WORK TO COMPLETE
Quote exactly and only this range of lines in the data below: the line that holds "Continue the Blender" to the line that holds "auto=35), label, 'baseboard')", both included.

DATA IN THIS EXERCISE

○ ○ ○

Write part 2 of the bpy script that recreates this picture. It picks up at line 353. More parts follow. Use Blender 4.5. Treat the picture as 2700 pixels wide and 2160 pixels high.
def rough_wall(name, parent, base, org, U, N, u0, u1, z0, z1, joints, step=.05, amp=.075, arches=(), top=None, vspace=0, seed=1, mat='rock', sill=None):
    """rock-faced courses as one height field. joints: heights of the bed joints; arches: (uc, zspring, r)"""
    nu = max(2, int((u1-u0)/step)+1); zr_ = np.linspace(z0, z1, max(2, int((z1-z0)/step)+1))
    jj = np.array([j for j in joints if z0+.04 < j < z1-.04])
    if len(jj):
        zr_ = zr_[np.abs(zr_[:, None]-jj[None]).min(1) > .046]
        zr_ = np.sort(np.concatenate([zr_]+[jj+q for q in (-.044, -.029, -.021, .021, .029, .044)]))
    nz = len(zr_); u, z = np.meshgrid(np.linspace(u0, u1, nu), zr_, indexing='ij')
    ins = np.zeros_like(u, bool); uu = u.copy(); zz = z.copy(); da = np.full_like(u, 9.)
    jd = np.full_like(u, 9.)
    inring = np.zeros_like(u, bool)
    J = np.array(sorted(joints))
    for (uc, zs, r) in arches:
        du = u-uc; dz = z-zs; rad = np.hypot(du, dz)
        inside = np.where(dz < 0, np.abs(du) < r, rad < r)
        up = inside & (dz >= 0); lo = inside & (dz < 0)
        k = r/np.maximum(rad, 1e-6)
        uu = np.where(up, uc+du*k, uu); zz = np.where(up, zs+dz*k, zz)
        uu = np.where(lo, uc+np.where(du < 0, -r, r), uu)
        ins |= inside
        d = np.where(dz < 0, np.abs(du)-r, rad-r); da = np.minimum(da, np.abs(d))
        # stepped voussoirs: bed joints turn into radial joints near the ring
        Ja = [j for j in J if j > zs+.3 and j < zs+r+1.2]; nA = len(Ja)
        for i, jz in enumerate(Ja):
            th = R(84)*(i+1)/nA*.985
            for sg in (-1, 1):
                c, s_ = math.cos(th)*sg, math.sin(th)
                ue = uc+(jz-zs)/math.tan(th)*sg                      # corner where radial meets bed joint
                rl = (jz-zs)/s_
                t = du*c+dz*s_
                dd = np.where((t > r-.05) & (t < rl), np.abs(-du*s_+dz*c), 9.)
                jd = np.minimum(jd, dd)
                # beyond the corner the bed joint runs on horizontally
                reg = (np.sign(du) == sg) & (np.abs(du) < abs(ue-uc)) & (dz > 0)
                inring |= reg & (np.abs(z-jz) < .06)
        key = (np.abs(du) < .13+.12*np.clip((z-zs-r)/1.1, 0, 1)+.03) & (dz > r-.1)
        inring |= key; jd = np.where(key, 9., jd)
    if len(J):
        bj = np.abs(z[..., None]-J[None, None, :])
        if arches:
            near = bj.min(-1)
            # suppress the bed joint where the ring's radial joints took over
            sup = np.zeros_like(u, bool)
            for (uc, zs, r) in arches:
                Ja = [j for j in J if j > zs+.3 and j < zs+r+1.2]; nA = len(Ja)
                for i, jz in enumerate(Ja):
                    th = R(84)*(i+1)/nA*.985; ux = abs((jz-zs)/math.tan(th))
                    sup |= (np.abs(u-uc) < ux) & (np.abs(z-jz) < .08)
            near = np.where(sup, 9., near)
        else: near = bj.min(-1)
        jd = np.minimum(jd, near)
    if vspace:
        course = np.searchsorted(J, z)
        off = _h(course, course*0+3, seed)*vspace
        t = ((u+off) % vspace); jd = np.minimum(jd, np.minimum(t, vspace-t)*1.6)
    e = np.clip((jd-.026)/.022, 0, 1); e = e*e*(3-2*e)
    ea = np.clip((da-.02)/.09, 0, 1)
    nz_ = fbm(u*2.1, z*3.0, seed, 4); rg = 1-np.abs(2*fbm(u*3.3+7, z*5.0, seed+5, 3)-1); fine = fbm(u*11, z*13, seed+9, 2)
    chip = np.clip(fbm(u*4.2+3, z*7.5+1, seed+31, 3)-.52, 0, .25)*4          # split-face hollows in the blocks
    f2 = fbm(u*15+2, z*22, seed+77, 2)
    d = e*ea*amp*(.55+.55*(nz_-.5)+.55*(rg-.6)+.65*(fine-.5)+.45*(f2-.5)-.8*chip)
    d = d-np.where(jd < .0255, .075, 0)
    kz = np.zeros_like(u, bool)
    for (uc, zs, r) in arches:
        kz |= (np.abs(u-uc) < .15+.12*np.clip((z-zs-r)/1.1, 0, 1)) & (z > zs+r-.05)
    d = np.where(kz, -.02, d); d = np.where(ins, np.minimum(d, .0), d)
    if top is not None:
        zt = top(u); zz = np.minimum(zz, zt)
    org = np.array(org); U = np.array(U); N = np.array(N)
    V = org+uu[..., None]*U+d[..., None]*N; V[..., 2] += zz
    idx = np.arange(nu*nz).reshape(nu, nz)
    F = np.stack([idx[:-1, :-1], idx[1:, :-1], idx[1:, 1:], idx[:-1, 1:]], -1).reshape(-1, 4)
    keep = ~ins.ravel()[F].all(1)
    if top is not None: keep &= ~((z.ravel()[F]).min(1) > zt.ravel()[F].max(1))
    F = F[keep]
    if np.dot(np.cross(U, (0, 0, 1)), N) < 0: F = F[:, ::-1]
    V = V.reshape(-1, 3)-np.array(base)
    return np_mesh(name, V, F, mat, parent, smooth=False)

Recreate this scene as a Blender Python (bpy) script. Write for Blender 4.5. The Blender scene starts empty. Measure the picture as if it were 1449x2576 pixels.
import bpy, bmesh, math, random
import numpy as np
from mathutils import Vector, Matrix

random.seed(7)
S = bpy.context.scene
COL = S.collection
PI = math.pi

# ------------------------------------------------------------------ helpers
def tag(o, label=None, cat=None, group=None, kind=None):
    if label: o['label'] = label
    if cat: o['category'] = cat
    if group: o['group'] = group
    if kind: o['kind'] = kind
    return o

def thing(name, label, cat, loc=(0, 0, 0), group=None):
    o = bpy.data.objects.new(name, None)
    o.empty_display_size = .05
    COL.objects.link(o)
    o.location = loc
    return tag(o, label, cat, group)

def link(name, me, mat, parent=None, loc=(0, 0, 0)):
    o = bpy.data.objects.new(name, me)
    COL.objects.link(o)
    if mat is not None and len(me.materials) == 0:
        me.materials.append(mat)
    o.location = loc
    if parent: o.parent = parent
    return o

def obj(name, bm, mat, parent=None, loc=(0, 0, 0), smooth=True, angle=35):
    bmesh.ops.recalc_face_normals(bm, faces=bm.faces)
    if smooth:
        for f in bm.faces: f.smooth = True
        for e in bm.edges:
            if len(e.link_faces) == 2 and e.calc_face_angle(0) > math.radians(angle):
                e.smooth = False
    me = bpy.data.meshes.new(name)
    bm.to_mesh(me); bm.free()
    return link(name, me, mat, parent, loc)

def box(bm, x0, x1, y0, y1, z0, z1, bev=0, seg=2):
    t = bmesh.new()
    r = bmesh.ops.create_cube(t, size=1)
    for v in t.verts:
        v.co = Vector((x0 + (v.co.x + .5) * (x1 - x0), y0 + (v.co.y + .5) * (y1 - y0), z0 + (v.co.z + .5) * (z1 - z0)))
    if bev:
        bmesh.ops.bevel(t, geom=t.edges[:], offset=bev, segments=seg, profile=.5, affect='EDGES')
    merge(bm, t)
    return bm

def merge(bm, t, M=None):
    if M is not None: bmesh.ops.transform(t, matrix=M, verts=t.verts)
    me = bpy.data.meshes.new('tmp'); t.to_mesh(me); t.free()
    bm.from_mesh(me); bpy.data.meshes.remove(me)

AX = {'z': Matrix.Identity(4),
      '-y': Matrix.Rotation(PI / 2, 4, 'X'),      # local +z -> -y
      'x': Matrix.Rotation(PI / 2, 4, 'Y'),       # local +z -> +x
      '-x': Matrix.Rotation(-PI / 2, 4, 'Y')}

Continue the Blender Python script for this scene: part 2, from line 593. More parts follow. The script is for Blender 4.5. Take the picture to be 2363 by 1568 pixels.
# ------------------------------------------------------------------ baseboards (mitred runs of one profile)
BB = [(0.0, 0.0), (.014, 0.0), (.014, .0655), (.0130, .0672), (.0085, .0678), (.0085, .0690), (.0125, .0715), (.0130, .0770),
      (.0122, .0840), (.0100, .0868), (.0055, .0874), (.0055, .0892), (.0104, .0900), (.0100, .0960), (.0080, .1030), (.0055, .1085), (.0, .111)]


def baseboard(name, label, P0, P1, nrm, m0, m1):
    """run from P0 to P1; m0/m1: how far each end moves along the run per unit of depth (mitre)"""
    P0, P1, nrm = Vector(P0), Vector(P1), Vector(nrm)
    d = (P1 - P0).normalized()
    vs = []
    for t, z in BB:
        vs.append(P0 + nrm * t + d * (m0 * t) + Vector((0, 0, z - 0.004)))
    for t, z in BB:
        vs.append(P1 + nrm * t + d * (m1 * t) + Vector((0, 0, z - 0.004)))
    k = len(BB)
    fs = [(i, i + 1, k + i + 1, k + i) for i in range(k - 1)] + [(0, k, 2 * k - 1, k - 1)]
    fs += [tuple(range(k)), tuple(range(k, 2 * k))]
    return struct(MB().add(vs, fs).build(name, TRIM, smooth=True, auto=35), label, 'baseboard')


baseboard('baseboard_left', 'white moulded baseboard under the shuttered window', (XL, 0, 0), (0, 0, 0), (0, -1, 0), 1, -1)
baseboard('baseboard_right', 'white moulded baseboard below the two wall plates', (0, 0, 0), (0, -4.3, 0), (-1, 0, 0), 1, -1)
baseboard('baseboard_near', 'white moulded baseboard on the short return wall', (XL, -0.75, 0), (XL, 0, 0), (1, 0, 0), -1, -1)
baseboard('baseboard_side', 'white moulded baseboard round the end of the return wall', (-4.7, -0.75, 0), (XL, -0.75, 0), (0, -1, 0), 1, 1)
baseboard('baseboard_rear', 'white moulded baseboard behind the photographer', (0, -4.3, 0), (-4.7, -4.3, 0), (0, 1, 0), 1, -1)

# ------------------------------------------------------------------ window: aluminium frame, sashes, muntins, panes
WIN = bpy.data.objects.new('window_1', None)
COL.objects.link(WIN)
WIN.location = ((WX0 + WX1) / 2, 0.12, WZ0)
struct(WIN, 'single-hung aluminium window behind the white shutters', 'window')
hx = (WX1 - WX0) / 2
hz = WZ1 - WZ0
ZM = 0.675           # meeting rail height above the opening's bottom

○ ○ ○

THE COMPLETED TASK
Continue the Blender Python script for this scene: part 2, from line 593. More parts follow. The script is for Blender 4.5. Take the picture to be 2363 by 1568 pixels.
# ------------------------------------------------------------------ baseboards (mitred runs of one profile)
BB = [(0.0, 0.0), (.014, 0.0), (.014, .0655), (.0130, .0672), (.0085, .0678), (.0085, .0690), (.0125, .0715), (.0130, .0770),
      (.0122, .0840), (.0100, .0868), (.0055, .0874), (.0055, .0892), (.0104, .0900), (.0100, .0960), (.0080, .1030), (.0055, .1085), (.0, .111)]


def baseboard(name, label, P0, P1, nrm, m0, m1):
    """run from P0 to P1; m0/m1: how far each end moves along the run per unit of depth (mitre)"""
    P0, P1, nrm = Vector(P0), Vector(P1), Vector(nrm)
    d = (P1 - P0).normalized()
    vs = []
    for t, z in BB:
        vs.append(P0 + nrm * t + d * (m0 * t) + Vector((0, 0, z - 0.004)))
    for t, z in BB:
        vs.append(P1 + nrm * t + d * (m1 * t) + Vector((0, 0, z - 0.004)))
    k = len(BB)
    fs = [(i, i + 1, k + i + 1, k + i) for i in range(k - 1)] + [(0, k, 2 * k - 1, k - 1)]
    fs += [tuple(range(k)), tuple(range(k, 2 * k))]
    return struct(MB().add(vs, fs).build(name, TRIM, smooth=True, auto=35), label, 'baseboard')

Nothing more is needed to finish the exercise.